Big Daddy

Big Daddy: Should we legalize it?

Hey Big Daddy,
This week, the governor said it was time for a debate on legalizing marijuana. Is this the way out of our budget crisis?

–Inquisitive in Ione

Hey Inquisitive,
It’s amazing what happens when social mores come into conflict with fiscal circumstances. Guess who usually wins those ones.
That said, you’ve got to hand it to the governor for at least suggesting we have a debate on the issue. This gives the knee-jerk folks something to overreact to, and the stoner advocates cause for premature celebration. But really, does anybody think smoking pot is worse that drinking alcohol?

Of course, what I think doesn’t matter. But the collective lack of response from Californians, at least lack of initial response, means that the state’s residents have a rather blasé attitude about legalizing pot or that their so focused trying to make ends meet and they’ve become immune or totally indifferent to anything that may seep out of the governor’s mouth these days.

Perhaps it’s some combination of the two.

In any event, the short answer is that we’re not going to legalize pot any time soon. Heck, use of marijuana has essentially been decriminalized in San Francisco. Walk down Market St. on any given day, and you’re likely to get a whiff of funny smoke. And it’s just as likely to be eminating from the young lady in the Chanel suit as it is the homeless guy on the broken mountain bike. Call it a sign of the times.

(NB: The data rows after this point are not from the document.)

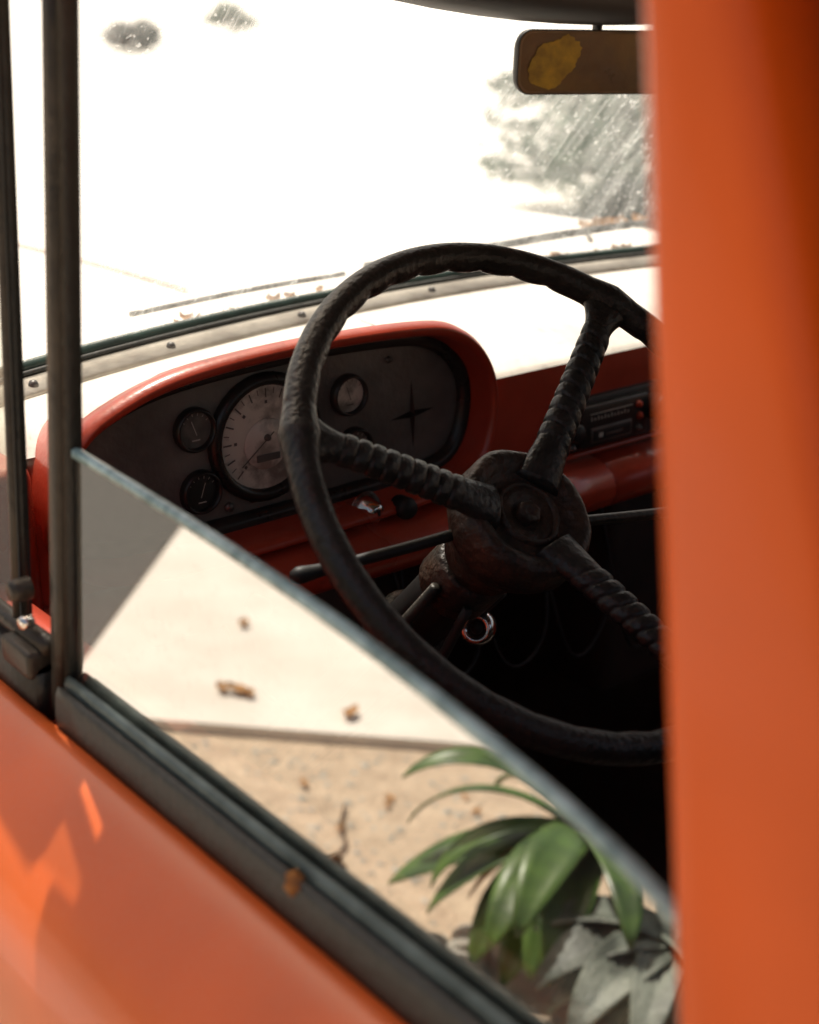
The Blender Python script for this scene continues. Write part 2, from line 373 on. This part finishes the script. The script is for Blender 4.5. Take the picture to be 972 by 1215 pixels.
for x,y,L in ((1.385,1.30,.04),(1.36,1.31,.03),(1.41,1.295,.03),(1.45,1.30,.03)): addleaf(x,y,1.294,L,random.random()*6,.6,.6)
for i in range(50):
    x=random.choice([random.uniform(.72,.95),random.uniform(1.05,1.5)]); addleaf(x,ybase(x)+random.uniform(.022,.05),1.268,random.uniform(.006,.018),random.random()*6,.8,.4)
mk('cowl_leaf_litter',V,F,M_dry)
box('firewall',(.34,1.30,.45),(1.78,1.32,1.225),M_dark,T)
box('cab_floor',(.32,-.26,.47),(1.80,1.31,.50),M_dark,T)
box('cab_rear_wall',(.345,-.28,.50),(1.775,-.25,1.17),M_orange,T)
box('cab_rear_post',(.345,-.28,1.172),(.50,-.25,1.62),M_orange,T)
box('cab_rear_post_passenger',(1.62,-.28,1.172),(1.775,-.25,1.62),M_orange,T)
box('passenger_door_panel',(1.72,-.2,.5),(1.755,1.25,1.150),M_red,T)
V=[];F=[];nx,ny=16,12
for j in range(ny+1):
    v=j/ny
    for i in range(nx+1):
        u=i/nx*2-1
        yf=1.02-.14*u*u
        y=-.30+(yf+.30)*v
        x=1.06+u*(.715)
        z=1.625+.06*(1-u**4)*(math.sin(math.pi*min(1,max(0,.08+.84*v)))**.5)
        V.append((x,y,z))
for j in range(ny):
    for i in range(nx):
        a=j*(nx+1)+i;F.append((a,a+1,a+nx+2,a+nx+1))
o=mk('roof',V,F,M_orange,T); so=o.modifiers.new('t','SOLIDIFY'); so.thickness=.012; so.offset=1
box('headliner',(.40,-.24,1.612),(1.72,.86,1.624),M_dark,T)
rings=[]
for i in range(25):
    x=.42+1.28*i/24; zz=1.563+.25*(x-1.06)**2; yy=.985-.20*(x-1.06)**2
    rings.append([(x,yy-.055,1.635),(x,yy-.06,zz+.02),(x,yy-.045,zz+.004),(x,yy-.02,zz),(x,yy,zz+.003),(x,yy+.012,zz+.015),(x,yy+.015,1.64)])
V,F=loft(rings,True,True); mk('windshield_header',V,F,M_black,T)
for s,nme in ((1,'a_pillar'),(-1,'a_pillar_passenger')):
    X=lambda x:x if s==1 else 2.12-x
    tube(nme,[(X(.350),1.16,1.15),(X(.362),1.12,1.30),(X(.382),1.03,1.48),(X(.40),.955,1.64)],.022,M_orange,T,12)
box('window_top_rail',(.352,.26,1.640),(.382,.93,1.668),M_orange,T,.006)
def pillar(name,fr,bk,x0,x1,z0,z1,mat_):
    R=[]
    for i in range(9):
        z=z0+(z1-z0)*i/8; yf=fr(z); yb=bk(z); dx=.08*(z-1.185)
        a=x0+dx*.6;b=x1+dx
        R.append([(b,yf-.004,z),(a+.012,yf,z),(a+.005,yf-.002,z),(a+.001,yf-.007,z),(a,yf-.015,z),(a,yb+.012,z),(a+.004,yb+.003,z),(a+.012,yb,z),(b,yb,z)])
    V,F=loft(R,True,True); return mk(name,V,F,mat_,T)
pillar('door_rear_pillar',lambda z:.286+.17*(z-1.449),lambda z:.215+.37*(z-1.449),.316,.385,1.14,1.66,M_pillar)
pillar('door_gap_seal',lambda z:.211+.37*(z-1.449),lambda z:.165+.33*(z-1.449),.352,.385,1.14,1.66,M_black)
pillar('cab_rear_pillar',lambda z:.147+.33*(z-1.449),lambda z:-.27,.322,.385,1.14,1.66,M_orange)
def xg(z): return .35+.08*(z-1.185)
def vbar(name,y0,y1,z0,z1,dx0,dx1,mat_,lean=0):
    R=[]
    for z in ys(z0,z1,6):
        l=lean*(z-z0); a=xg(z)+dx0;b=xg(z)+dx1;r=.003
        R.append([(a+r,y0+l,z),(a,y0+r+l,z),(a,y1-r+l,z),(a+r,y1+l,z),(b-r,y1+l,z),(b,y1-r+l,z),(b,y0+r+l,z),(b-r,y0+l,z)])
    V,F=loft(R,True,True); return mk(name,V,F,mat_,T)
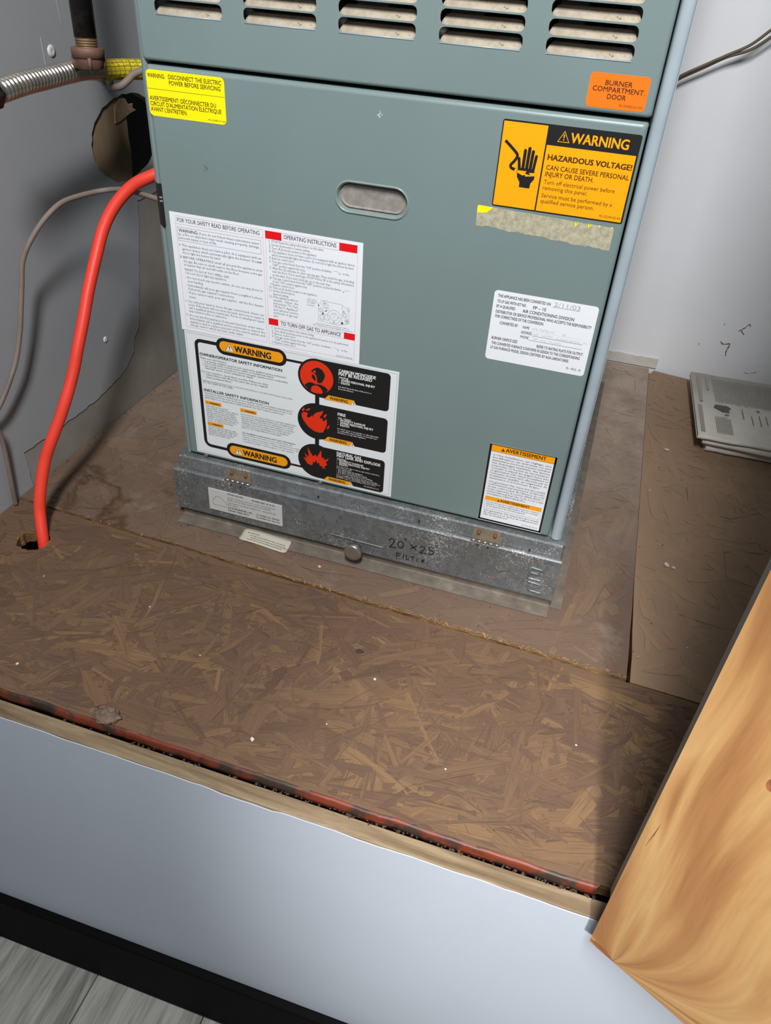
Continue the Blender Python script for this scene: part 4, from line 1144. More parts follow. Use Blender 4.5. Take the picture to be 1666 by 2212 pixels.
wl_('•  SEVERE PERSONAL INJURY', 0.2756, 0.2666, 0.0029, 0.03); wl_('•  DEATH', 0.2430, 0.2629, 0.0029, 0.03); wl_('DO NOT block the flow of the air to or', 0.2716, 0.2576, 0.0019, 0.01); wl_('from the furnace.', 0.2485, 0.2548, 0.0019, 0.01)
wl_('FIRE', 0.2390, 0.2178, 0.0040, 0.035); wl_('can cause:', 0.2465, 0.2136, 0.0028, 0.02); wl_('•  PROPERTY DAMAGE', 0.2656, 0.2102, 0.0029, 0.03); wl_('•  SEVERE PERSONAL INJURY', 0.2765, 0.2066, 0.0029, 0.03); wl_('•  DEATH', 0.2440, 0.2031, 0.0029, 0.03)
wl_('DO NOT store or use gasoline or other flammable', 0.2842, 0.1976, 0.0019, 0.01); wl_('or combustible vapors, liquids, or materials near', 0.2820, 0.1948, 0.0019, 0.01); wl_('this furnace or any other appliance.', 0.2675, 0.1920, 0.0019, 0.01)
wl_('NATURAL GAS', 0.2620, 0.1596, 0.0040, 0.035); wl_('MAY LEAK AND EXPLODE', 0.2886, 0.1554, 0.0040, 0.035); wl_('causing:', 0.2415, 0.1520, 0.0026, 0.02); wl_('•  PROPERTY DAMAGE', 0.2655, 0.1492, 0.0025, 0.03); wl_('•  SEVERE PERSONAL INJURY', 0.2745, 0.1461, 0.0025, 0.03); wl_('•  DEATH', 0.2440, 0.1432, 0.0025, 0.03)
wl_('You may not be able to detect a gas leak by smell alone.', 0.2890, 0.1402, 0.0019, 0.005); wl_('If you suspect a leak:', 0.2500, 0.1378, 0.0019, 0.005); wl_('•  DO NOT light any appliance.', 0.2660, 0.1350, 0.0019, 0.01); wl_('•  DO NOT touch any electric switch.', 0.2720, 0.1325, 0.0019, 0.01); wl_('•  DO NOT use any phone in your building.', 0.2795, 0.1300, 0.0019, 0.01)
wl_('Go to a neighboring building and phone your gas', 0.2860, 0.1272, 0.0018, 0.005); wl_('company or the fire department. Follow their instructions.', 0.2905, 0.1248, 0.0018, 0.005); wl_("DO NOT return to your building until you're told to.", 0.2850, 0.1224, 0.0018, 0.005)
wl_('92-22264-21-01', 0.2882, 0.1180, 0.0019, 0.005, 0.2677)
put('white_lettering', WT, 'ink_white', w2)

# LP conversion label
cl = sticker('conversion_sticker', rrect(0.4030, 0.3325, 0.5133, 0.4116, 0.0038), 'label_white', 'white rounded gas conversion sticker with handwritten entries')
y = -0.0002 - E
T = MB()
for s, a, b, z, c_, bo in [('THIS APPLIANCE HAS BEEN CONVERTED ON', .4073, .4635, .4045, .0032, .015), ('TO LP GAS WITH KIT NO.', .4073, .4387, .3985, .0032, .015), ('FP – 15', .4462, .4598, .3977, .0034, .02), ('BY A QUALIFIED', .4073, .4276, .3930, .0032, .015), ('AIR CONDITIONING DIVISION', .4359, .4906, .3922, .0035, .015),
        ('DISTRIBUTOR OR SERVICE PROFESSIONAL WHO ACCEPTS THE RESPONSIBILITY', .4074, .5099, .3870, .0032, .015), ('FOR CORRECTNESS OF THE CONVERSION.', .4076, .4604, .3818, .0032, .015), ('CONVERTED BY:', .4134, .4337, .3749, .0032, .015), ('NAME', .4389, .4461, .3747, .0030, .01), ('ADDRESS', .4379, .4497, .3689, .0030, .01), ('PHONE', .4381, .4471, .3636, .0030, .01),
        ('BURNER ORIFICE SIZE', .4073, .4357, .3567, .0032, .015), ('REFER TO RATING PLATE FOR OUTPUT.', .4575, .5079, .3559, .0032, .015), ('THE CONVERTED FURNACE CONFORMS IN DESIGN TO THE CORRESPONDING', .4078, .5052, .3508, .0032, .015), ('LP GAS FURNACE MODEL DESIGN CERTIFIED BY AGA LABOATORIES.', .4076, .4945, .3455, .0032, .015), ('92 – 18152 – 05', .4933, .5089, .3377, .0024, .01)]:
    text(T, s, a, b, z, c_, y, bo, 2)
bar(T, .4660, .4036, .4948, .4039, y); bar(T, .4479, .3733, .5023, .37325 + .0001, y); bar(T, .4505, .3680, .5045, .3683, y); bar(T, .4477, .3626, .5051, .3629, y)
put('lettering', T, 'ink_mid', cl)
T = MB(); text(T, '2/11/03', .4672, .4945, .4046, .0045, y, -0.012)
rr = random.Random(4)
for (a, b, z, h_) in ((.4492, .4560, .3748, .0034), (.4572, .4740, .3746, .0034), (.4820, .4870, .3742, .003), (.4512, .4585, .3692, .0032), (.4600, .4740, .3690, .0032), (.4755, .5030, .3688, .003), (.5045, .5110, .3690, .003), (.4520, .4580, .3638, .0028), (.4600, .4670, .3637, .0028), (.4690, .4840, .3636, .0028)):
    n = max(5, int((b - a) / 0.0011)); pts = []
    for i in range(n):
        pts.append((a + (b - a) * i / n + rr.uniform(-.0005, .0005), 0, z + (h_ * rr.uniform(.5, 1) if i % 2 else rr.uniform(-.0003, .0006))))
    stroke(T, [(v.x, v.z) for v in smoothpath(pts, 3)], 0.00028, y)
put('handwriting', T, 'ink_pencil', cl)

# French warning label
av = sticker('french_sticker', [(0.4247, 0.1096), (0.5067, 0.1094), (0.5067, 0.2249), (0.4249, 0.2251)], 'label_white', 'white French warning sticker with amber bars and black border')
K = MB(); Am = MB(); T = MB(); Bd = MB()
bar(K, .4249, .1106, .4276, .2250, y); bar(K, .5040, .1106, .5066, .2248, y); bar(K, .4249, .1104, .5066, .1130, y); bar(K, .4249, .2238, .5066, .2250, y); bar(K, .4276, .2150, .5040, .2154, y)
bar(Am, .4276, .2154, .5062, .2238, y); bar(Am, .4300, .1424, .5016, .1484, y)
text(Bd, 'AVERTISSEMENT', .4452, .4939, .2176, .0048, y - E, .03); Bd.flat([(.4394, .2174), (.4440, .2174), (.4417, .2214)], y - E)
text(Bd, 'AVERTISSEMENT', .4492, .4866, .1437, .0036, y - E, .03); Bd.flat([(.4454, .1436), (.4486, .1436), (.4470, .1466)], y - E)
rectline(K, .4300, .1297, .5017, .1484, .0002, y - E / 2)
for i, s in enumerate(('« Une installation, un réglage, une', 'modification, un entretien ou une', 'maintenance incorrects peuvent entraîner', 'des dommages matériels, des lésions', 'corporelles ou la perte de vies humaines.', 'Consulter le manuel des usagers fourni avec', "ce générateur d'air chaud. L'installation et", "l'entretien doivent être effectués par un", 'installateur qualifié, un organisme de', 'maintenance ou le fournisseur de gaz.»')):
    text(T, s, .4309, .5022 if i < 9 else .4933, .2093 - i * .00376, .0024, y, .006, 1)
for i, s in enumerate(("«Ce générateur d'air chaud doit être installé", 'conformément aux instructions du fabricant', "et aux codes locaux. En l'absence de code", 'local, respecter la norme ANSI Z223.1,', 'intitulé National Fuel Gas Code ou les codes', "d'installation CAN/CGA-B149.»")):
    text(T, s, .4309, .5019 if i < 5 else .4799, .1700 - i * .00372, .0024, y, .006, 1)
for i, s in enumerate(("Ne pas entreposer ni utiliser de l'essence ni d'autres", 'vapeurs ou liquides inflammables dans le voisinage', 'de cet appareil, ni de tout autre appareil.')):
    text(T, s, .4324, (.4997, .4990, .4833)[i], .1391 - i * .0031, .0021, y, .004, 1)
for i, s in enumerate(("«Ce générateur d'air chaud doit être installé", "de manière à ce qu'il y ait suffisamment", "d'air de ventilation.»")):
    text(T, s, .4307, (.5016, .5014, .4618)[i], .1256 - i * .0034, .0024, y, .006, 1)
text(T, '92-22204-18-02', .4812, .5016, .1153, .0018, y, 0, 1)
put('black_border', K, 'ink_black', av); put('amber_bar', Am, 'label_amber', av); put('lettering', T, 'ink_mid', av); put('headline', Bd, 'ink_brown', av)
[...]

Heck, we sure have come a long way since the times when smoking a little pot disqualified you for the U.S. Supreme Court. Now, we have a president who openly admitted to using cocaine in his 20s – a fact that rarely came up on the campaign trail. Whether or not that’s progress, I’ll let you decide, gentle reader.

That collective shrug when it comes to an individual’s drug use is becoming more and more common. That said, this is low-priority. Sure, the advocates will point to the tax revenues the state could receive from legalizing pot. And we’ll get lots of bad jokes about additional sales tax revenues on Oreos and Ben and Jerrys. But trust me on this one: On the homeland security color scale, this is a Code Purple issue. Given a choice between this and a Assembly floor speech, the floor speech is probably more important. That’s how low priority this is.

Really, all this talk about legalizing pot should be taken about as seriously as a Brett Favre retirement announcement. But kudos to the governor for at least speaking his mind on this one. There’s nothing more galling than politicians who think one thing privately and turn around and say something entirely different for political expediency. Not many people can accuse Schwarzenegger of doing that. As of now, the governor is in a sort of political netherworld, without many loyal friends from either political party. And that has only made him more candid, in some ways. In fact, that may be the one thing people around here actually miss about the guy once he’s gone.